> DATASET ENTRIES
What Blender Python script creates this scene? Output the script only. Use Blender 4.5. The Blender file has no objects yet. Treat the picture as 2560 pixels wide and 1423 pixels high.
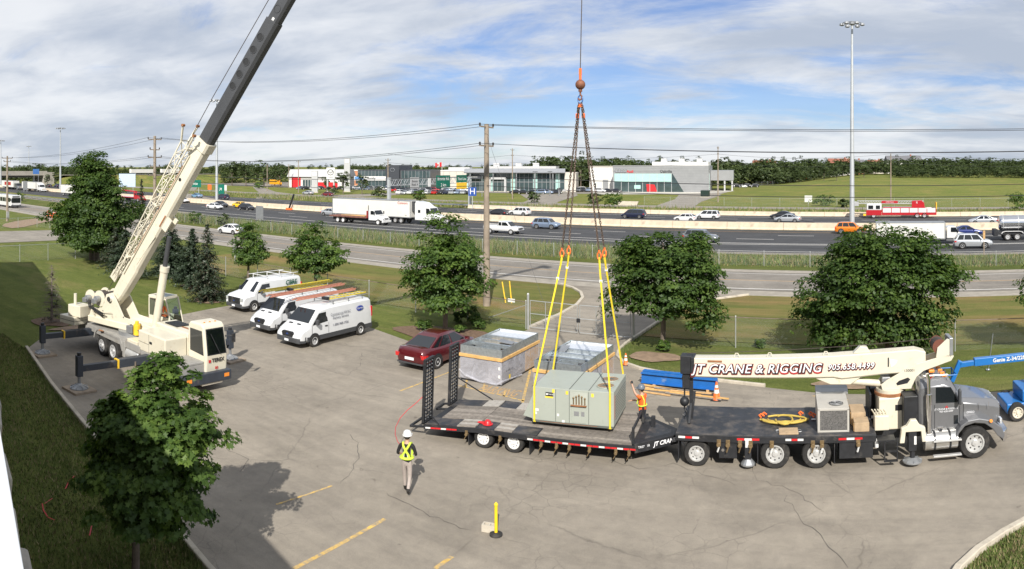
import bpy, bmesh, math, random
import numpy as np
from mathutils import Vector, Matrix, Euler
R = math.radians
random.seed(7)
scene = bpy.context.scene
COL = scene.collection

# ------------------------------------------------------------------ camera (hand-held sweep panorama from the roof, eye 10 m above the lot)
# world axes: +X along the highway, +Y straight across it, camera over the origin
FOC, X_ACROSS, HORIZON, EYE = 1780.0, 2200.0, 415.0, 10.0
cd = bpy.data.cameras.new('camera')
cam = bpy.data.objects.new('camera', cd)
COL.objects.link(cam)
cd.type = 'PANO'
cd.panorama_type = 'CENTRAL_CYLINDRICAL'
cd.central_cylindrical_range_u_min = -1280 / FOC
cd.central_cylindrical_range_u_max = 1280 / FOC
cd.central_cylindrical_range_v_min = -(1423 - HORIZON) / FOC
cd.central_cylindrical_range_v_max = HORIZON / FOC
cd.central_cylindrical_radius = 1.0
cd.clip_start = 0.05
cd.clip_end = 9000
cam.location = (0, 0, EYE)
cam.rotation_euler = (R(90), 0, (X_ACROSS - 1280) / FOC)
scene.camera = cam

# ------------------------------------------------------------------ sun, sky, exposure
SUN_EL = R(37)
SUN_FROM = Vector((0.48 * math.cos(SUN_EL), -0.877 * math.cos(SUN_EL), math.sin(SUN_EL)))
sl = bpy.data.lights.new('sun', 'SUN')
sl.energy = 4.7
sl.angle = R(0.53)
sl.color = (1.0, 0.955, 0.88)
so = bpy.data.objects.new('sun', sl)
COL.objects.link(so)
so.rotation_euler = (-SUN_FROM).to_track_quat('-Z', 'Y').to_euler()
so.location = (20, -40, 60)

world = bpy.data.worlds.new('World')
scene.world = world
world.use_nodes = True
SKYLOC = (14.2, 8.8, 0)
def build_sky():
    nt = world.node_tree
    n, l = nt.nodes, nt.links
    n.clear()
    out = n.new('ShaderNodeOutputWorld')
    bg = n.new('ShaderNodeBackground')
    bg.inputs['Strength'].default_value = 0.1
    sky = n.new('ShaderNodeTexSky')
    sky.sky_type = 'NISHITA'
    sky.sun_disc = False
    sky.sun_elevation = SUN_EL
    sky.sun_rotation = math.atan2(0.48, -0.877)
    sky.air_density = 1.0
    sky.dust_density = 0.15
    sky.ozone_density = 2.5
    tc = n.new('ShaderNodeTexCoord')
    sep = n.new('ShaderNodeSeparateXYZ')
    l.new(tc.outputs['Generated'], sep.inputs[0])
    def math_(op, a, b=None, clamp=False):
        m = n.new('ShaderNodeMath'); m.operation = op; m.use_clamp = clamp
        for i, v in enumerate((a, b)):
            if v is None: continue
            if isinstance(v, (int, float)): m.inputs[i].default_value = v
            else: l.new(v, m.inputs[i])
        return m.outputs[0]
    zz = math_('MAXIMUM', sep.outputs[2], 0.0)
    den = math_('ADD', zz, 0.16)
    cmb = n.new('ShaderNodeCombineXYZ')
    l.new(math_('DIVIDE', sep.outputs[0], den), cmb.inputs[0]); l.new(math_('DIVIDE', sep.outputs[1], den), cmb.inputs[1])
    mp = n.new('ShaderNodeMapping')
    mp.inputs['Rotation'].default_value = (0, 0, R(-38))
    mp.inputs['Scale'].default_value = (0.62, 0.92, 1)
    mp.inputs['Location'].default_value = SKYLOC
    l.new(cmb.outputs[0], mp.inputs[0])
    def noise(scale, detail, rough, dist):
        t = n.new('ShaderNodeTexNoise')
        t.inputs['Scale'].default_value = scale; t.inputs['Detail'].default_value = detail; t.inputs['Roughness'].default_value = rough; t.inputs['Distortion'].default_value = dist
        l.new(mp.outputs[0], t.inputs['Vector']); return t.outputs['Fac']
    def ramp(fac, p0, p1, c0, c1):
        r = n.new('ShaderNodeValToRGB'); r.color_ramp.interpolation = 'EASE'
        r.color_ramp.elements[0].position = p0; r.color_ramp.elements[0].color = (*c0, 1)
        r.color_ramp.elements[1].position = p1; r.color_ramp.elements[1].color = (*c1, 1)
        l.new(fac, r.inputs[0]); return r.outputs[0]
    cov = math_('ADD', math_('MULTIPLY', noise(0.55, 5, 0.55, 0.2), 0.60), math_('MULTIPLY', noise(1.9, 10, 0.64, 0.5), 0.40))
    mask = ramp(cov, 0.370, 0.505, (0.12, 0.12, 0.12), (1, 1, 1))
    shd = math_('ADD', math_('MULTIPLY', noise(0.8, 6, 0.55, 0.3), 0.7), math_('MULTIPLY', noise(2.8, 8, 0.6, 0.4), 0.3))
    shade = ramp(shd, 0.38, 0.62, (3.8, 4.25, 5.0), (6.7, 6.85, 7.05))
    mix = n.new('ShaderNodeMix'); mix.data_type = 'RGBA'
    mm = math_('MULTIPLY', mask, 0.93)
    l.new(mm, mix.inputs['Factor'])
    tint = n.new('ShaderNodeMix'); tint.data_type = 'RGBA'; tint.blend_type = 'MULTIPLY'; tint.inputs['Factor'].default_value = 1.0; tint.inputs['B'].default_value = (0.50, 0.585, 0.80, 1)
    l.new(sky.outputs[0], tint.inputs['A']); l.new(tint.outputs['Result'], mix.inputs['A'])
    l.new(shade, mix.inputs['B'])
    l.new(mix.outputs['Result'], bg.inputs['Color'])
    l.new(bg.outputs[0], out.inputs['Surface'])
build_sky()
scene.view_settings.view_transform = 'Standard'
scene.view_settings.look = 'None'
scene.view_settings.gamma = 1.0
scene.view_settings.exposure = 0.42
scene.view_settings.use_curve_mapping = False
scene.render.engine = 'CYCLES'
scene.cycles.use_denoising = True
try:
    scene.cycles.denoiser = 'OPENIMAGEDENOISE'
    scene.cycles.denoising_input_passes = 'RGB_ALBEDO_NORMAL'
except Exception:
    pass
scene.cycles.max_bounces = 6
scene.cycles.transparent_max_bounces = 24
scene.cycles.sample_clamp_indirect = 6

# ------------------------------------------------------------------ helpers
def G(px, py, h=0.0):
    """surveyed point: bearing and dip (as read off the panorama) to a spot h metres above the lot"""
    d = FOC * (EYE - h) / (py - HORIZON)
    a = (px - X_ACROSS) / FOC
    return Vector((d * math.sin(a), d * math.cos(a), h))
def GY(px, Y, z=0.0):
    return Vector((Y * math.tan((px - X_ACROSS) / FOC), Y, z))

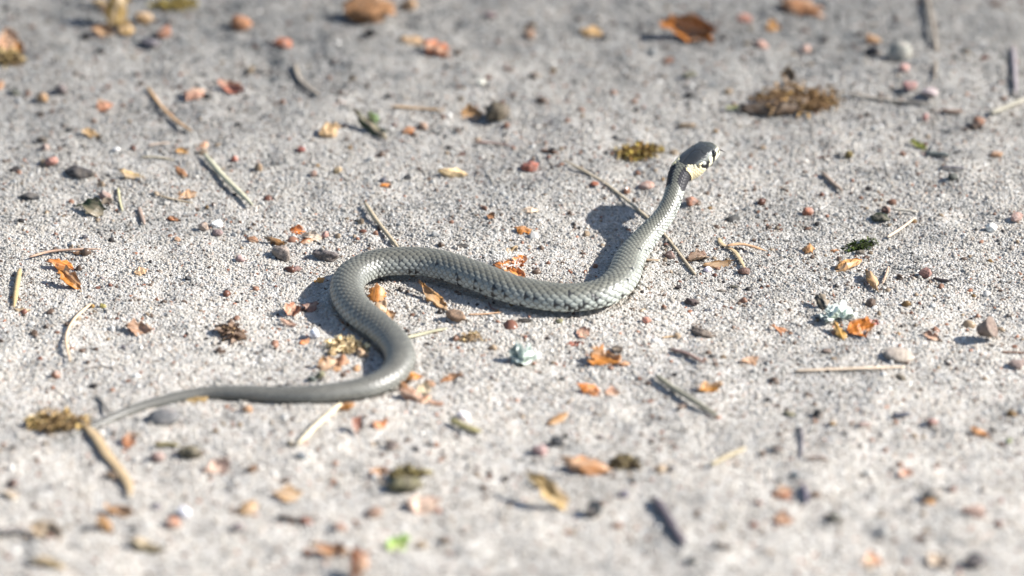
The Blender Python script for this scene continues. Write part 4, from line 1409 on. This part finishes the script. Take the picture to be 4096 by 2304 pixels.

> OBJECTIVE
Repeat all the data as it stands, dropping any images it holds.

> RESULT OF THIS EXERCISE
What Blender Python script creates this scene? Output the script only. Use Blender 4.5. The Blender file has no objects yet. Treat the picture as 2560 pixels wide and 1423 pixels high.
import bpy, bmesh, math, random
import numpy as np
from mathutils import Vector, Matrix, Euler
R = math.radians
random.seed(7)
scene = bpy.context.scene
COL = scene.collection

# ------------------------------------------------------------------ camera (hand-held sweep panorama from the roof, eye 10 m above the lot)
# world axes: +X along the highway, +Y straight across it, camera over the origin
FOC, X_ACROSS, HORIZON, EYE = 1780.0, 2200.0, 415.0, 10.0
cd = bpy.data.cameras.new('camera')
cam = bpy.data.objects.new('camera', cd)
COL.objects.link(cam)
cd.type = 'PANO'
cd.panorama_type = 'CENTRAL_CYLINDRICAL'
cd.central_cylindrical_range_u_min = -1280 / FOC
cd.central_cylindrical_range_u_max = 1280 / FOC
cd.central_cylindrical_range_v_min = -(1423 - HORIZON) / FOC
cd.central_cylindrical_range_v_max = HORIZON / FOC
cd.central_cylindrical_radius = 1.0
cd.clip_start = 0.05
cd.clip_end = 9000
cam.location = (0, 0, EYE)
cam.rotation_euler = (R(90), 0, (X_ACROSS - 1280) / FOC)
scene.camera = cam

# ------------------------------------------------------------------ sun, sky, exposure
SUN_EL = R(37)
SUN_FROM = Vector((0.48 * math.cos(SUN_EL), -0.877 * math.cos(SUN_EL), math.sin(SUN_EL)))
sl = bpy.data.lights.new('sun', 'SUN')
sl.energy = 4.7
sl.angle = R(0.53)
sl.color = (1.0, 0.955, 0.88)
so = bpy.data.objects.new('sun', sl)
COL.objects.link(so)
so.rotation_euler = (-SUN_FROM).to_track_quat('-Z', 'Y').to_euler()
so.location = (20, -40, 60)

world = bpy.data.worlds.new('World')
scene.world = world
world.use_nodes = True
SKYLOC = (14.2, 8.8, 0)
def build_sky():
    nt = world.node_tree
    n, l = nt.nodes, nt.links
    n.clear()
    out = n.new('ShaderNodeOutputWorld')
    bg = n.new('ShaderNodeBackground')
    bg.inputs['Strength'].default_value = 0.1
    sky = n.new('ShaderNodeTexSky')
    sky.sky_type = 'NISHITA'
    sky.sun_disc = False
    sky.sun_elevation = SUN_EL
    sky.sun_rotation = math.atan2(0.48, -0.877)
    sky.air_density = 1.0
    sky.dust_density = 0.15
    sky.ozone_density = 2.5
    tc = n.new('ShaderNodeTexCoord')
    sep = n.new('ShaderNodeSeparateXYZ')
    l.new(tc.outputs['Generated'], sep.inputs[0])
    def math_(op, a, b=None, clamp=False):
        m = n.new('ShaderNodeMath'); m.operation = op; m.use_clamp = clamp
        for i, v in enumerate((a, b)):
            if v is None: continue
            if isinstance(v, (int, float)): m.inputs[i].default_value = v
            else: l.new(v, m.inputs[i])
        return m.outputs[0]
    zz = math_('MAXIMUM', sep.outputs[2], 0.0)
    den = math_('ADD', zz, 0.16)
    cmb = n.new('ShaderNodeCombineXYZ')
    l.new(math_('DIVIDE', sep.outputs[0], den), cmb.inputs[0]); l.new(math_('DIVIDE', sep.outputs[1], den), cmb.inputs[1])
    mp = n.new('ShaderNodeMapping')
    mp.inputs['Rotation'].default_value = (0, 0, R(-38))
    mp.inputs['Scale'].default_value = (0.62, 0.92, 1)
    mp.inputs['Location'].default_value = SKYLOC
    l.new(cmb.outputs[0], mp.inputs[0])
    def noise(scale, detail, rough, dist):
        t = n.new('ShaderNodeTexNoise')
        t.inputs['Scale'].default_value = scale; t.inputs['Detail'].default_value = detail; t.inputs['Roughness'].default_value = rough; t.inputs['Distortion'].default_value = dist
        l.new(mp.outputs[0], t.inputs['Vector']); return t.outputs['Fac']
    def ramp(fac, p0, p1, c0, c1):
        r = n.new('ShaderNodeValToRGB'); r.color_ramp.interpolation = 'EASE'
        r.color_ramp.elements[0].position = p0; r.color_ramp.elements[0].color = (*c0, 1)
        r.color_ramp.elements[1].position = p1; r.color_ramp.elements[1].color = (*c1, 1)
        l.new(fac, r.inputs[0]); return r.outputs[0]
    cov = math_('ADD', math_('MULTIPLY', noise(0.55, 5, 0.55, 0.2), 0.60), math_('MULTIPLY', noise(1.9, 10, 0.64, 0.5), 0.40))
    mask = ramp(cov, 0.370, 0.505, (0.12, 0.12, 0.12), (1, 1, 1))
    shd = math_('ADD', math_('MULTIPLY', noise(0.8, 6, 0.55, 0.3), 0.7), math_('MULTIPLY', noise(2.8, 8, 0.6, 0.4), 0.3))
    shade = ramp(shd, 0.38, 0.62, (3.8, 4.25, 5.0), (6.7, 6.85, 7.05))
    mix = n.new('ShaderNodeMix'); mix.data_type = 'RGBA'
    mm = math_('MULTIPLY', mask, 0.93)
    l.new(mm, mix.inputs['Factor'])
    tint = n.new('ShaderNodeMix'); tint.data_type = 'RGBA'; tint.blend_type = 'MULTIPLY'; tint.inputs['Factor'].default_value = 1.0; tint.inputs['B'].default_value = (0.50, 0.585, 0.80, 1)
    l.new(sky.outputs[0], tint.inputs['A']); l.new(tint.outputs['Result'], mix.inputs['A'])
    l.new(shade, mix.inputs['B'])
    l.new(mix.outputs['Result'], bg.inputs['Color'])
    l.new(bg.outputs[0], out.inputs['Surface'])
build_sky()
scene.view_settings.view_transform = 'Standard'
scene.view_settings.look = 'None'
scene.view_settings.gamma = 1.0
scene.view_settings.exposure = 0.42
scene.view_settings.use_curve_mapping = False
scene.render.engine = 'CYCLES'
scene.cycles.use_denoising = True
try:
    scene.cycles.denoiser = 'OPENIMAGEDENOISE'
    scene.cycles.denoising_input_passes = 'RGB_ALBEDO_NORMAL'
except Exception:
    pass
scene.cycles.max_bounces = 6
scene.cycles.transparent_max_bounces = 24
scene.cycles.sample_clamp_indirect = 6

# ------------------------------------------------------------------ helpers
def G(px, py, h=0.0):
    """surveyed point: bearing and dip (as read off the panorama) to a spot h metres above the lot"""
    d = FOC * (EYE - h) / (py - HORIZON)
    a = (px - X_ACROSS) / FOC
    return Vector((d * math.sin(a), d * math.cos(a), h))
def GY(px, Y, z=0.0):
    return Vector((Y * math.tan((px - X_ACROSS) / FOC), Y, z))

The Blender Python script for this scene continues. Write part 4, from line 1409 on. This part finishes the script. Take the picture to be 4096 by 2304 pixels.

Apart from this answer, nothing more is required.